Sunday, September 23, 2007

Hell(o) are you reachable?

By : Ngathingkhui Jagoi/IFP

So what happens if you don’t have a mobile? Keep cool.

There was a time when I envied people who had mobile phones. When I saw some early mobile users (people who were lucky enough in getting SIMs when mobile was first launched in Nagaland) waving at the autos with their trendy mobiles to get a ride, I even thought of buying a toy mobile handset and pretend to be talking to someone in the middle of the road.

Before long, I also acquired one by hook and by crook. What do you get when you cross a bad-telephone connection with a rooster? A wake up call! But what happens when you have a mobile for yourselves? A raging temper perhaps.

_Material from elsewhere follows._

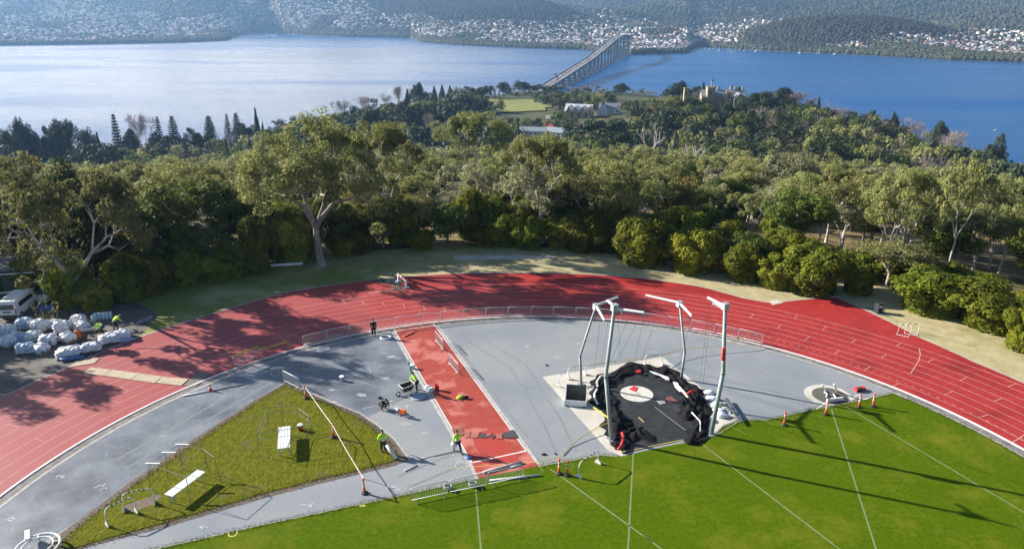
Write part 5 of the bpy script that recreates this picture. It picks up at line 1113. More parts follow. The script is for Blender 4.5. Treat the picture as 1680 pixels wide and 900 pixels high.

The other day, I frantically tried on my mobile phone to call up a friend of mine for some urgent matter. But I could not convey the message. The network was always busy or it was not reachable. I tried fidgeting my poor handset and the message I want to convey got stale after four days (because network was down for four consecutive days).

Four days? What a cruel joke! But things happened here in Nagaland or for that matter in Manipur too for mobile users.

Anybody who has tried for an urgent call would know exactly what I mean. As for those who still haven’t experienced these advancements in technology, here is what they say.

Wow!!! Everything is automated. But all you’ll hear is a shoddy woman’s voice in slur, “Aoll lianes in this ruoad are busy, please call after sometime.” To me this is the most irritating voice I have ever heard. I am in a way, already in a fury for having failed to get through my friend and hearing such an unpleasant voice is Umnh! Too much. I sometimes wonder why BSNL has installed such voice. Nagas are a people who can sing with sweet voices and we have sweet female voices. Why on earth such a voice? I repeat, I really can’t comprehend why such a shoddy voice with such an unpleasant sound transmitting at 78 mph! The service has been revamped and now has a slick new automated voice response system for the more English savvy people.

BSNL tells lies

In a bit to get more information about how mobile phones operate here, I narrated my woes to a friend of mine. However, he could not give me much inside to the problem. He only said he had tried dialing his landline number just a few inches away from landline telephone receiver. “Damn it,” pat came his reply, “It was only a few inches away, but came the automated message, ‘network busy’ I dialed my landline again and it said, ‘the subscriber is not reachable.’ The distance between my mobile set and the landline receiver was just a question of a few inches and it was not reachable! BSNL tells lies.”

Either the number is perpetually busy or tower has sunk inside the loose ground of Dimapur again, only the BSNL knows. Though things seem to have improved a bit now, try only if you luck-out atleast 8 times out of 10 or have nothing better to do!

The bad part: Call. No answer? Call again. Still no answer? Call yet again and again... Repeat the above routine till lady luck smiles or you get a BSNL mobiles customer care or you loose your handset and threw it away.

The big news: There is a rumour doing round that the tower is being overloaded (may be that is why sometimes the tower sank into the ground). The rumour goes on saying that BSNL issues SIMs even if it has already exceeded the load. I was informed that a guy who was sent by certain politician collected 100 SIM cards from Dimapur BSNL office recently. Nagaland is a state where 5 governments (4 underground govts and + state govt) ruled. Imagine! How many SIMs the BIG BOSS of these governments must be taking. And you fight like dogs for the leftovers.

Now that there is an overload connection, all we can do is wait and share the lines phase wise.